2. Ты, по-видимому, не совсем понял ситуацию со Смоляном, и твой ответ поэтому меня не удовлетворил. Мы не можем требовать от Смоляна, чтобы он сначала принял повесть, а потом уже мы бы ее доделывали. Замечания Смоляна — это его личные замечания как редактора и завотделом. Пока они не будут хоть в какой-то степени удовлетворены, Смолян не считает для себя возможным представлять рукопись Журу и Холопову. Поэтому вопрос ставится так: какие из его замечаний и в какой степени мы учтем, прежде чем вновь нести повесть в «Звезду»? Мое личное мнение: можно в той или иной степени учесть все его замечания (т. е. произвести некоторую доработку), кроме, может быть, уточнения «враги марсиане или друзья» и исправления роли фермерства в этой истории. Жду твоего.
3. Был в Ленфильме у Аллы. Она предложила одну комбинацию, о которой я и сам уже подумывал, но в более общей форме. Нет ли у нас связей с чехами, спросила она. Не можем ли мы надавить на какие-то пружины, чтобы чешские кинематографисты заинтересовались ТББ и прислали заявку: хотим, мол, снимать фильм по этой повести.
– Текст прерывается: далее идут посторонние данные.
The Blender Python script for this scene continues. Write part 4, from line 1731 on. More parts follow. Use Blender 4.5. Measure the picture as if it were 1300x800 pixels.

Во-первых, всё это значительно бы ускорило дело — у нас ведь все режиссеры заняты сейчас пятидесятилетием и так будет с полгода минимум, а кроме того, такой маневр позволил бы обойти стороною Госкомитет по кинематографии — страшный риф. А во-вторых, чехи мастера на такого рода фильмы и вообще у них сейчас подъем. Как ты полагаешь, нельзя ли было бы нам как-то через Ариадну что-то сделать в этом направлении?
4. Был вчера у Ильи. Старику лучше, но еще бледен и малоподвижен. Там же оказались Брускин и Мееров. Брускин временно не пьет — толстый, отъевшийся. Мееров тоже хорош. Сегодня иду к Дмитревскому, думаю отнести ему все-таки «ЗПвГ». Шила в мешке не утаишь, а он ведь обидчивый.
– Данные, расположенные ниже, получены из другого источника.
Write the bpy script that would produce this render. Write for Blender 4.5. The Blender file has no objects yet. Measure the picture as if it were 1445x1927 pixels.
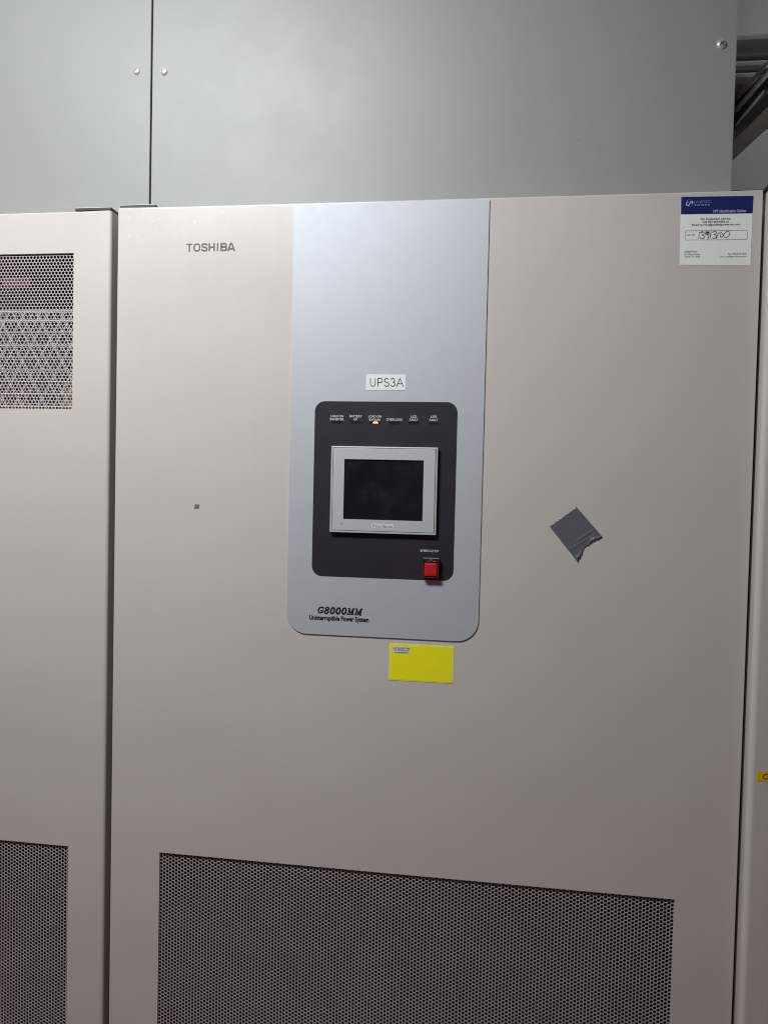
import bpy, bmesh, math, random
import numpy as np
from mathutils import Vector, Matrix
random.seed(7)
C = bpy.context.scene.collection
SC = bpy.context.scene

# ---------------------------------------------------------------- camera
def rotm(yaw, pitch, roll):
    return (Matrix.Rotation(yaw, 3, 'Z') @ Matrix.Rotation(pitch, 3, 'X') @ Matrix.Rotation(roll, 3, 'Y'))
cam_data = bpy.data.cameras.new('camera')
cam = bpy.data.objects.new('camera', cam_data); C.objects.link(cam)
R = rotm(math.radians(7.793), math.radians(-1.859), math.radians(-1.312))
right, fwd, up = R.col[0], R.col[1], R.col[2]
cam.matrix_world = Matrix(((right.x, up.x, -fwd.x, 0), (right.y, up.y, -fwd.y, -1.218),
                           (right.z, up.z, -fwd.z, 1.5), (0, 0, 0, 1)))
cam_data.sensor_fit = 'HORIZONTAL'; cam_data.sensor_width = 36
cam_data.lens = 1450 / 1445 * 36
cam_data.clip_start = 0.02; cam_data.clip_end = 100
SC.camera = cam

# ---------------------------------------------------------------- world + lamp
w = bpy.data.worlds.new('World'); SC.world = w; w.use_nodes = True
bg = w.node_tree.nodes['Background']
bg.inputs['Color'].default_value = (1.0, 0.90, 0.90, 1)
bg.inputs['Strength'].default_value = 0.03

def area(name, loc, target, sx, sy, power, col):
    d = bpy.data.lights.new(name, 'AREA'); d.shape = 'RECTANGLE'; d.size = sx; d.size_y = sy
    d.energy = power; d.color = col
    o = bpy.data.objects.new(name, d); C.objects.link(o); o.location = loc
    v = Vector(target) - Vector(loc)
    o.rotation_euler = v.to_track_quat('-Z', 'Y').to_euler()
    return o
area('ceiling_lamp', (-0.714, -0.918, 2.616), (-0.714, -0.918 + 0.3527, 2.616 - 1.0), 0.62, 0.24, 28.6, (0.96, 1.0, 1.01))
area('rear_fill_lamp', (1.9, 0.75, 3.25), (0.9, 0.9, 2.3), 0.6, 0.3, 22, (0.97, 1.0, 0.97))  # unseen fill lamp, added to brighten the background at right

SC.view_settings.view_transform = 'Standard'; SC.view_settings.look = 'None'
SC.view_settings.gamma = 1; SC.view_settings.exposure = 0
SC.view_settings.use_curve_mapping = False
SC.cycles.pixel_filter_type = 'BLACKMAN_HARRIS'; SC.cycles.filter_width = 1.1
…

5. Насчет статьи в МП. Я лично пока дальше размышлений не продвинулся. Ты предлагаешь упомянуть о наших злоключениях со сценарием. Не знаю, не знаю. Неловко как-то писать о себе да еще выдавать при этом некие производственные тайны Ленфильма. В общем, надо еще думать.
6. Сижу дома один. Адка в Минске. Скоро должны прибыть теща с тестем и Андрюхой. Андрюха идет в школу. Мама чувствует себя неплохо, ездит за город ежедневно, дышит воздухом.
Крепко жму, твой [подпись]
P. S. Ленке привет. Большой. Нет, еще больше… Да-да, примерно такой…
ПИСЬМО АРКАДИЯ БРАТУ, 16 АВГУСТА 1966, КОКТЕБЕЛЬ — Л.
Дорогой Борик!
1. Якову я письмо написал, причем о возможностях повести неиспользованных не упоминал. Признаться, не думаю, чтобы их было так уж много. Я перед отъездом перечитал еще раз, и мне она понравилась еще больше. Да это не важно. Я наказал ему, чтобы он принялся устраивать рукопись в московских журналах.
2. Ситуацию со Смоляном я понял полностью, do not you ink I'm go dumb.[267] Я считаю: пусть он дает своим Журам и Холоповым так, как есть, и присовокупит свои замечания. Они прочтут и скажут в принципе и совершенно ответственно: повесть не пойдет ни в каких случаях; или: повесть пойдет, если будут выполнены такие-то и такие-то замечания. Будем делать так, как все порядочные писатели делают в порядочных журналах.
3. Комбинация с ЧССР или с Польшей любопытна, можно попробовать. Приеду — непременно займусь.
4. Конечно, дай Дмитревскому и Брандису ЗПвГ. Да и Бритикову дай, не бойся. Семь бед, один ответ. Илье передай приветы и пожелания.
5. Статью в МГ хоть набросай и вышли в Москву. Я приеду и доработаю. А? Сделай, брат.
6. У меня новостей нет, естественно. Местная библиотекарша меня тиранит, требует книги, плачется. У нее здесь только ХВВ, и все время на руках. Жарко, нудно, охота встретиться и поговорить, и за работу.